▶ SET PROBLEM:
Type out every line below exactly as it reads.

▶ STORED DATA:
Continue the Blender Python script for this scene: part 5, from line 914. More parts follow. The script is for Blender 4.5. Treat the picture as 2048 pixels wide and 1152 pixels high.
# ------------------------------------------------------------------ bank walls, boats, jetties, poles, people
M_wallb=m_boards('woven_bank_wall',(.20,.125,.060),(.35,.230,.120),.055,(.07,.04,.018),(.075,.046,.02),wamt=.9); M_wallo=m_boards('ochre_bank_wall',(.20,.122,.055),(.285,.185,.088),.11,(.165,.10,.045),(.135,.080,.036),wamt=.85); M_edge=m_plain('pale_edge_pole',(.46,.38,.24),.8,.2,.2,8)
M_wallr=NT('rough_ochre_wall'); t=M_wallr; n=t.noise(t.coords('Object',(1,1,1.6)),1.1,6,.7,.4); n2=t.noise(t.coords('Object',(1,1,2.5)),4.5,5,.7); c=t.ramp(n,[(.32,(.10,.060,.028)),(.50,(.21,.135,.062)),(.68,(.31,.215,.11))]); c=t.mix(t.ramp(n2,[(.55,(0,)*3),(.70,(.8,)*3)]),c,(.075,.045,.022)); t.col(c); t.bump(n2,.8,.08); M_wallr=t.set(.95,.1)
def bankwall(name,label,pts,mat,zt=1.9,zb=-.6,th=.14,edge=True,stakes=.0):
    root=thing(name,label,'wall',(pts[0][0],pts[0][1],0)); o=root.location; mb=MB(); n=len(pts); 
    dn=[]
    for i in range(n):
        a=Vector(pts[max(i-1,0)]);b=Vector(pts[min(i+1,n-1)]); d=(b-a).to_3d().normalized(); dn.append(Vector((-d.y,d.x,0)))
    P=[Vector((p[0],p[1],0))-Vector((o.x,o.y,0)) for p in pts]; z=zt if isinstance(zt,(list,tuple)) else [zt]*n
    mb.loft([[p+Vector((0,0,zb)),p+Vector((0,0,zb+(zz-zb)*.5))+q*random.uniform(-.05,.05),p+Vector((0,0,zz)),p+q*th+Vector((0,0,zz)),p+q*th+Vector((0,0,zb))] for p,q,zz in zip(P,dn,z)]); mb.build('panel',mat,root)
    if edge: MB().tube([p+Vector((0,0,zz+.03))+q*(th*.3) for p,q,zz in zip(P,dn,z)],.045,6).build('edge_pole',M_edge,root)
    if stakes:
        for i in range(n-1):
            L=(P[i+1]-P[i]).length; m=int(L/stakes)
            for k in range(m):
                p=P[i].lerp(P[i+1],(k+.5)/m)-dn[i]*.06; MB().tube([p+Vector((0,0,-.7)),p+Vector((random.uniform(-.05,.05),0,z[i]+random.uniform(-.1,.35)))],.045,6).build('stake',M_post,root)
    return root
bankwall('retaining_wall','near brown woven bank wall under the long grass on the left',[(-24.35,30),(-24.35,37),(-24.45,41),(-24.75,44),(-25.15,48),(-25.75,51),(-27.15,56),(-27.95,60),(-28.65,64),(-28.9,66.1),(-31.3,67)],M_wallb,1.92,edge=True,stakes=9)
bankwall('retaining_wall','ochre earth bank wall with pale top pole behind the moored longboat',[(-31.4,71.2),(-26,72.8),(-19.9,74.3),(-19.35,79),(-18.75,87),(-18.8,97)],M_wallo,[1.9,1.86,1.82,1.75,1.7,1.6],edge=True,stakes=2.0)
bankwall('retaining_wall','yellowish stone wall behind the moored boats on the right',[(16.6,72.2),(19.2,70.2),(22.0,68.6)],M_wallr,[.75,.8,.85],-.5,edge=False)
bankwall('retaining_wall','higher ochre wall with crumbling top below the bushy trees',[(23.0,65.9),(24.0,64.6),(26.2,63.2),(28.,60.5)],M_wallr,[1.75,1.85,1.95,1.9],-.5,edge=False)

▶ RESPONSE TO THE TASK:
Continue the Blender Python script for this scene: part 5, from line 914. More parts follow. The script is for Blender 4.5. Treat the picture as 2048 pixels wide and 1152 pixels high.
# ------------------------------------------------------------------ bank walls, boats, jetties, poles, people
M_wallb=m_boards('woven_bank_wall',(.20,.125,.060),(.35,.230,.120),.055,(.07,.04,.018),(.075,.046,.02),wamt=.9); M_wallo=m_boards('ochre_bank_wall',(.20,.122,.055),(.285,.185,.088),.11,(.165,.10,.045),(.135,.080,.036),wamt=.85); M_edge=m_plain('pale_edge_pole',(.46,.38,.24),.8,.2,.2,8)
M_wallr=NT('rough_ochre_wall'); t=M_wallr; n=t.noise(t.coords('Object',(1,1,1.6)),1.1,6,.7,.4); n2=t.noise(t.coords('Object',(1,1,2.5)),4.5,5,.7); c=t.ramp(n,[(.32,(.10,.060,.028)),(.50,(.21,.135,.062)),(.68,(.31,.215,.11))]); c=t.mix(t.ramp(n2,[(.55,(0,)*3),(.70,(.8,)*3)]),c,(.075,.045,.022)); t.col(c); t.bump(n2,.8,.08); M_wallr=t.set(.95,.1)
def bankwall(name,label,pts,mat,zt=1.9,zb=-.6,th=.14,edge=True,stakes=.0):
    root=thing(name,label,'wall',(pts[0][0],pts[0][1],0)); o=root.location; mb=MB(); n=len(pts); 
    dn=[]
    for i in range(n):
        a=Vector(pts[max(i-1,0)]);b=Vector(pts[min(i+1,n-1)]); d=(b-a).to_3d().normalized(); dn.append(Vector((-d.y,d.x,0)))
    P=[Vector((p[0],p[1],0))-Vector((o.x,o.y,0)) for p in pts]; z=zt if isinstance(zt,(list,tuple)) else [zt]*n
    mb.loft([[p+Vector((0,0,zb)),p+Vector((0,0,zb+(zz-zb)*.5))+q*random.uniform(-.05,.05),p+Vector((0,0,zz)),p+q*th+Vector((0,0,zz)),p+q*th+Vector((0,0,zb))] for p,q,zz in zip(P,dn,z)]); mb.build('panel',mat,root)
    if edge: MB().tube([p+Vector((0,0,zz+.03))+q*(th*.3) for p,q,zz in zip(P,dn,z)],.045,6).build('edge_pole',M_edge,root)
    if stakes:
        for i in range(n-1):
            L=(P[i+1]-P[i]).length; m=int(L/stakes)
            for k in range(m):
                p=P[i].lerp(P[i+1],(k+.5)/m)-dn[i]*.06; MB().tube([p+Vector((0,0,-.7)),p+Vector((random.uniform(-.05,.05),0,z[i]+random.uniform(-.1,.35)))],.045,6).build('stake',M_post,root)
    return root
bankwall('retaining_wall','near brown woven bank wall under the long grass on the left',[(-24.35,30),(-24.35,37),(-24.45,41),(-24.75,44),(-25.15,48),(-25.75,51),(-27.15,56),(-27.95,60),(-28.65,64),(-28.9,66.1),(-31.3,67)],M_wallb,1.92,edge=True,stakes=9)
bankwall('retaining_wall','ochre earth bank wall with pale top pole behind the moored longboat',[(-31.4,71.2),(-26,72.8),(-19.9,74.3),(-19.35,79),(-18.75,87),(-18.8,97)],M_wallo,[1.9,1.86,1.82,1.75,1.7,1.6],edge=True,stakes=2.0)
bankwall('retaining_wall','yellowish stone wall behind the moored boats on the right',[(16.6,72.2),(19.2,70.2),(22.0,68.6)],M_wallr,[.75,.8,.85],-.5,edge=False)
bankwall('retaining_wall','higher ochre wall with crumbling top below the bushy trees',[(23.0,65.9),(24.0,64.6),(26.2,63.2),(28.,60.5)],M_wallr,[1.75,1.85,1.95,1.9],-.5,edge=False)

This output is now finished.